His first book to hook me was As I Lay Dying. I didn’t exactly understand it. I felt better much later, after years of professordom, when I came to realize that nobody else exactly understands it either. But I knew it was great. As I Lay Dying is about a seriously Faulknerian outfit called the Bundrens. The Bundren who lies dying is Addie, the mother. Insofar as there is a plot, it is the story of her death and the grotesque and heroic effort of her children to cart her body by wagon to a town named Jefferson for burial. The oldest child, a man named Cash, is an expert carpenter. The reader hears him before meeting him. The first sound recorded on the first page is the rasp of sawing, then the “Chuck. Chuck. Chuck. of the adze.” Cash is constructing a coffin for his dying mother, as she listens from her sickbed.

There are times, perhaps, when true depth of love can be best expressed through the medium of careful craftsmanship. Cash Bundren had a Good Friday task. Thank God there are also Easter ones. For Luke and Melanie had asked me to print their wedding invitations—a task I completed yesterday.

As they lay drying...

I have been an amateur letterpress printer for forty years, though precious little has come off the presses recently. Luke and I have had a few joint printing projects in our time, but I wasn’t sure that I’d be able to find the most important printing I had ever done for him. It took a fair amount of rummaging around in half-forgotten files of child-memorabilia. One advantage of such rummaging, perhaps the only advantage, is that one uncovers stuff one didn’t know existed. In this instance, I uncovered quite a cache of Luke’s artwork. He was, and is, a talented artist, as is obvious in this miraculously preserved piece from his affreuse period. The exact date is uncertain, but most art historians place it in the second term of the Reagan presidency.

C.L.O. Fleming (1979- ) untitled Mother's Day Card--affreuse period

At last I did find what I was looking for—to wit, the announcement I had printed in 1979, to share our parental joy with friends and relations throughout the world. Joan and I wanted to name him Christopher—hence the technicality of the birth certificate and the iconography of the birth announcement—but we had already been told in no uncertain terms by his sister that she had no intention of honoring any “sissy” names like Christopher. (You know, as in Columbus, Marlowe, and other sissies of that ilk.)

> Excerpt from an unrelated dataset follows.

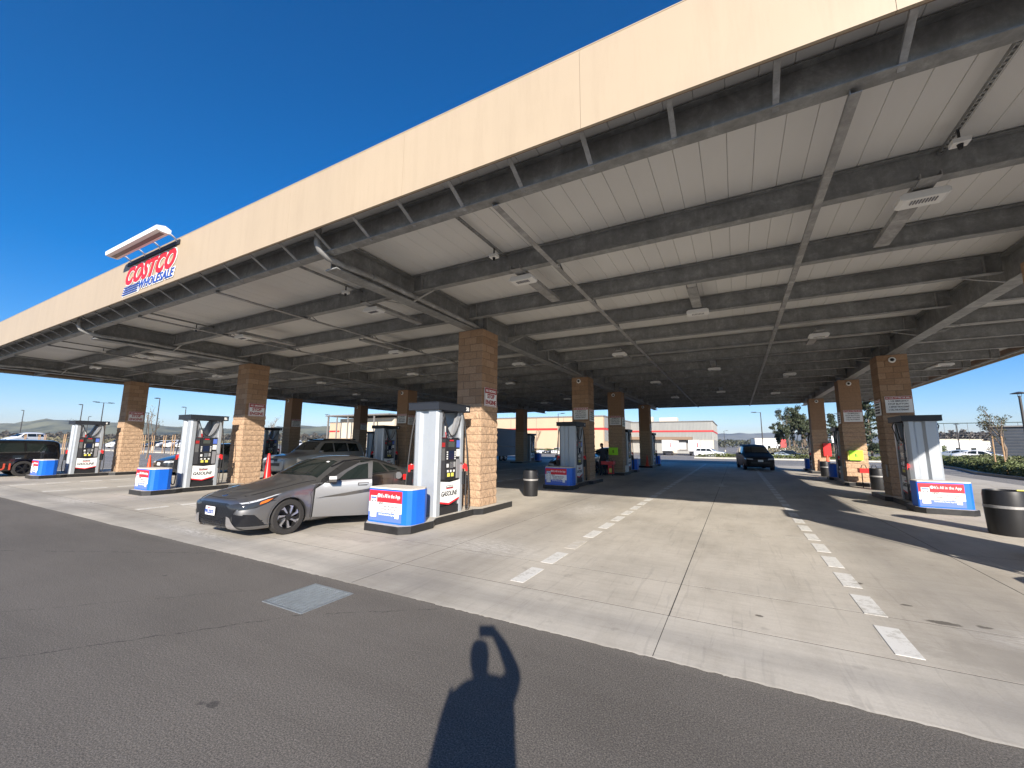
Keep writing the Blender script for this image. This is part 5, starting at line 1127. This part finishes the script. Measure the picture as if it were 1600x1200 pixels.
# right background: dark building, white low roofs, netting, cars
db = empty('dark_building', at(1549, 60), 0, 'dark blue-grey building at the right edge behind the young tree', 'building'); db.rotation_euler.z = R(-23)
MB().prism([(0, 0), (24, 0), (24, 30), (0, 30)], .0, 4.6, 'z').build('wall', mat('slate_wall', (.05, .06, .075), .6, 0, .3, .6, stretch=(1, 1, 6)), db); MB().box(-.2, 24.2, -.3, 30, 4.62, 4.80).build('parapet', m_trimd, db)
for k in range(10): MB().box(0, 24, -.03, -.005, .4+.42*k, .43+.42*k).build('cladding_line', m_trimd, db)
for i, (px, d, w_, h, l) in enumerate(((1500, 150, 13, 5.3, 'low white building right of the near right pump'), (1445, 140, 9, 4.2, 'white shed behind the right-hand pump'), (1530, 170, 16, 5.0, 'long white roof behind the staked tree'), (1205, 230, 15, 6.5, 'pale shop with a red end behind the minivan'))):
    p = at(px, d); t = empty('low_building', (p.x, p.y, gz(p.y)), YAW*.3, l, 'building', 'low pale buildings far behind'); MB().box(-w_/2, w_/2, 0, 12, 0, h).build('wall', m_wht, t); MB().box(-w_/2-.2, w_/2+.2, -.2, 12.2, h, h+.35).build('roof', m_cream, t)
    if i == 3: MB().box(w_/2-3, w_/2, -.05, -.01, 1.5, h-.3).build('red_panel', m_stripe, t)
    for k in range(3): MB().box(-w_/2+1+k*w_/3, -w_/2+2.4+k*w_/3, -.04, -.01, 1, 2.6).build('window', m_glass, t)
nt_ = empty('netting_fence', (0, 0, 0), 0, 'high wire fence with dark top rail on the right skyline', 'fence')
b = MB(); p0, p1 = at(1395, 120), at(1760, 95)
for z in (9.3,): b.bar((p0.x, p0.y, z-1.2), (p1.x, p1.y, z-1.2), .22, .22)
b.build('top_rail', mat('net_green', (.05, .08, .08), .7), nt_); b = MB()
for k in range(19): q = p0.lerp(p1, k/18); b.bar((q.x, q.y, -1.2), (q.x, q.y, 8.2), .06, .06)
b.build('post', m_pole, nt_); b = MB()
for z in [x*.5 for x in range(3, 16)]: b.bar((p0.x, p0.y, z), (p1.x, p1.y, z), .012, .012)
o = b.build('wire', m_silver, nt_); o['kind'] = 'stuff'
ci = 0
def farcar(px, d, kind, pm, label, rz=0., dz=0):
    p = at(px, d); tab, L, h, k = {'pickup': (SUV, 5.4, 1.85, 'suv'), 'suv': (SUV, 4.8, 1.75, 'suv'), 'sedan': (SEDAN, 4.7, 1.45, 'sedan'), 'van': (VAN, 5.2, 2.0, 'van')}[kind]
    t, s_, I__ = vehicle('parked_car', (p.x, p.y, gz(p.y)+.01+dz), rz, scaled(tab, L, h), (.95*L/4.8, 3.75*L/4.8), .34, pm, label, 'car', 'cars parked far off', kind=k, detail=0)
    return t
pr = paint
farcar(1133, 77, 'pickup', m_wht, 'white pickup turned sideways behind the minivan', R(90)-.2)
farcar(1243, 92, 'sedan', pr('pale_silver', (.45, .5, .52)), 'pale silver sedan left of the far right column', R(80)); farcar(1256, 96, 'suv', m_blk, 'black vehicle overlapping the pale silver sedan', R(80))
farcar(1560, 44, 'sedan', pr('pale_silver', (.45, .5, .52)), 'silver hatchback behind the staked tree', R(60)); farcar(1592, 41, 'sedan', m_wht, 'white car cut by the right edge of the picture', R(60))
farcar(841, 104, 'sedan', m_wht, 'white car leftmost before the tan store wall', 0); farcar(853, 104, 'sedan', m_dg, 'dark car in the middle of the row before the store', 0); farcar(866, 102, 'suv', m_wht, 'white hatchback nearest the lamp post by the store wall', 0)
farcar(262, 95, 'pickup', m_wht, 'large white pickup left of the second pump', R(35)); farcar(243, 100, 'suv', m_wht, 'white vehicle between lamp post and pickup', R(30)); farcar(228, 98, 'sedan', m_blk, 'black car just right of the leftmost column', R(30)); farcar(281, 92, 'van', m_wht, 'white van partly behind the second pump', R(30))
farcar(7, 70, 'van', m_wht, 'white truck at the far left edge above the black roof', R(20), .9); farcar(14, 78, 'van', m_wht, 'second white truck beside the far left edge', R(20), 1.1); farcar(468, 100, 'van', m_wht, 'white van seen between left columns above the sedan', R(60)); farcar(497, 95, 'sedan', m_wht, 'white car by the cream entrance building', R(60)); farcar(452, 110, 'suv', pr('maroon', (.12, .02, .02)), 'maroon car beyond the silver sport utility', R(50))
farcar(118, 85, 'sedan', m_wht, 'white car glimpsed through the far left pump', R(30)); farcar(172, 90, 'van', m_wht, 'white van between far left pump and column', R(30))
bp_ = at(1222, 105); tag(MB().box(-.9, .9, -.3, .3, 0, 1.0).box(-1.6, -1.0, -.2, .2, 0, .9).build('barrier', m_orange, None, (bp_.x, bp_.y, gz(bp_.y))), 'orange construction barriers beside the minivan windscreen', 'barrier')
bp_ = at(1308, 60); t = empty('road_sign', (bp_.x, bp_.y, 0), 0, 'white square sign on a post between the far right columns', 'sign'); MB().box(-.5, .5, -.02, .02, 2.2, 3.2).build('plate', m_white, t); MB().tube([(0, .05, 0), (0, .05, 3.2)], .04, 6).build('post', m_silver, t)
# stakes of the new planting at the left
for i, (px, d) in enumerate(((40, 58), (62, 60), (71, 57), (102, 50), (226, 52), (240, 58), (258, 56), (272, 50))):
    p = at(px, d); tag(MB().tube([(-.3, 0, 0), (-.3, 0, 2.4)], .05, 5).tube([(.3, 0, 0), (.3, 0, 2.4)], .05, 5).box(-.3, .3, -.03, .03, 1.5, 1.6).build('tree_stakes', m_wood, None, (p.x, p.y, 0)), 'pair of pale wooden tree stakes, %s from the left edge' % ('first', 'second', 'third', 'fourth', 'fifth', 'sixth', 'seventh', 'eighth')[i], 'stakes', 'wooden tree stakes in the left planting strip')
# hills -----------------------------------------------------------------
from mathutils import noise as mn
def hills(name, px0, px1, dist, prof, m, depth=900):
    """ridge line heights by picture column, built as terrain at its real distance"""
    n = 110; rows = 14; vs = []; fs = []
    for i in range(n+1):
        u = i/n; px = px0+(px1-px0)*u; a = Vector(at(px, dist))
        hgt = 0
        for (xa, ha), (xb, hb) in zip(prof, prof[1:]):
            if xa <= px <= xb: k = (px-xa)/(xb-xa); hgt = ha+(hb-ha)*(k*k*(3-2*k)); break
        else: hgt = prof[-1][1] if px > prof[-1][0] else prof[0][1]
        hgt *= a.length/dist if 0 else 1
        for j in range(rows+1):
            v = j/rows; d = a*(1+(v-1)*depth/dist); z = hgt*sin(v*pi/2)**1.3*(1+.14*mn.noise(Vector((px*.05, v*5, dist*.01))))+hgt*.06*mn.noise(Vector((px*.3, v*11, 3)))
            vs.append((d.x, d.y, z-2))
        b_ = a*(1+depth*.6/dist); vs.append((b_.x, b_.y, -5))
    R_ = rows+2
    for i in range(n):
        for j in range(R_-1): fs.append((i*R_+j, (i+1)*R_+j, (i+1)*R_+j+1, i*R_+j+1))
    b = MB(); b.add(vs, fs, True); return tag(b.build(name, m), kind='structure')
def hill_mat(name, a, b_, sc):
    m = blank(name, .95); N = NT(m); n = N.noise(sc, 8, .65); N.l(N.ramp(n, [(.38, a), (.56, b_)]), N.b.inputs['Base Color']); return m
m_hill = hill_mat('wooded_grass_hills', (.035, .045, .03), (.17, .17, .10), .006); m_hillb = hill_mat('distant_range', (.05, .06, .06), (.20, .20, .17), .0022)
hills('hills_left', -700, 640, 2600, [(-700, 70), (-100, 95), (10, 98), (45, 108), (70, 128), (110, 118), (150, 110), (210, 112), (235, 104), (260, 88), (300, 84), (380, 78), (470, 95), (520, 100), (560, 88), (640, 60)], m_hill)
hills('hills_far', 700, 2100, 6500, [(700, 120), (1000, 150), (1120, 175), (1150, 178), (1190, 182), (1225, 205), (1270, 190), (1400, 150), (1480, 60), (1560, 100), (1700, 120), (2100, 130)], m_hillb, 2500)
# a belt of brown woodland at the foot of the hills
def belt(px0, px1, d, h, n, m, label, sz, name='far_wood'):
    def pick():
        px = rn.uniform(px0, px1); q = at(px, d*rn.uniform(.92, 1.1)); hh = h*(.6+.5*abs(mn.noise(Vector((px*.06, d, 0)))))*2*.6; return (q.x, q.y, gz(q.y)+hh*rn.random()**.6)
    return tag(leaves(n, pick, sz, rn).build(name, m), label, 'trees', kind='stuff')
belt(-250, 640, 560, 13, 15000, leaf_mat('winter_wood', (.075, .065, .05)), 'brown winter woodland at the foot of the left hills', 1.6)
belt(-100, 620, 260, 4.0, 9000, m_dry, 'dry yellow scrub beyond the left parking lot', .55, 'dry_scrub')
belt(690, 1300, 420, 10, 7000, leaf_mat('far_trees', (.05, .055, .035)), 'dark line of trees beyond the store', 1.3)
belt(1470, 1560, 300, 17, 3500, leaf_mat('purple_wood', (.08, .07, .06)), 'round bare trees beyond the white roofs on the right', 1.1); belt(1290, 1480, 150, 3.5, 3500, m_hedge, 'green shrubs beyond the right-hand road', .35, 'far_shrubs')
belt(1200, 1300, 112, 2.8, 2500, m_dry, 'low scrub under the eucalyptus trees', .22, 'low_scrub')
tb_ = at(490, 240)
# haze ------------------------------------------------------------------
hm = bpy.data.materials.new('haze'); hm.use_nodes = True; hn = hm.node_tree; hn.nodes.clear(); ho = hn.nodes.new('ShaderNodeOutputMaterial'); pv = hn.nodes.new('ShaderNodeVolumePrincipled')
pv.inputs['Density'].default_value = 7e-5; pv.inputs['Color'].default_value = (.72, .84, 1, 1); pv.inputs['Anisotropy'].default_value = .2; hn.links.new(pv.outputs[0], ho.inputs['Volume'])
HZ = MB().box(-9500, 9500, -1000, 9500, -8, 320).build('haze', hm); HZ['kind'] = 'stuff'
HZ.visible_shadow = True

Does he look like a "sissy" to you?...

I had set the birth announcement in the beautiful, large, fresh fourteen-point Bodoni I had acquired for the printing of the Latin texts in Two Poems Attributed to Joachim of Fiore. I clearly remember the look and feel of the pristine types in their cases. I can also remember, though barely, that thirty years ago I could without difficulty or magnifying glass set the six-point type of the psalm text! That old Bodoni type, considerably reduced by service in several book runs, and even at the cost of tolerating a dinged letter or two, I simply had to use for the wedding invitations!

There are a few passages in the Bible that might be called “Bible Passages for People Who Haven't Actually Read the Bible.” Perhaps the most famous of these is the third chapter of Ecclesiastes: “To every thing there is a season, and a time to every purpose under the heaven: a time to be born, and a time to die, a time to plant, and a time to pluck up that which is planted…a time to weep, and a time to laugh; a time to mourn, and a time to dance…a time to love…” Well, this is indeed the time for love. I love you. That's why I gave you this.

I placed the finished text of the invitation cards out on the dining table to dry for a few moments—it doesn’t take long—and returned to the press to work on the much easier task of the envelopes. With each revolution the old Chandler and Price makes a distinctive, rhythmic sound. I would be hard pressed to give it graphic representation—but “Chuck…chuck…chuck” is at least in the ballpark. So as the sheets lay drying, I thought of As I Lay Dying, and of times and seasons and cycles, and of the great wonder and mystery of it all.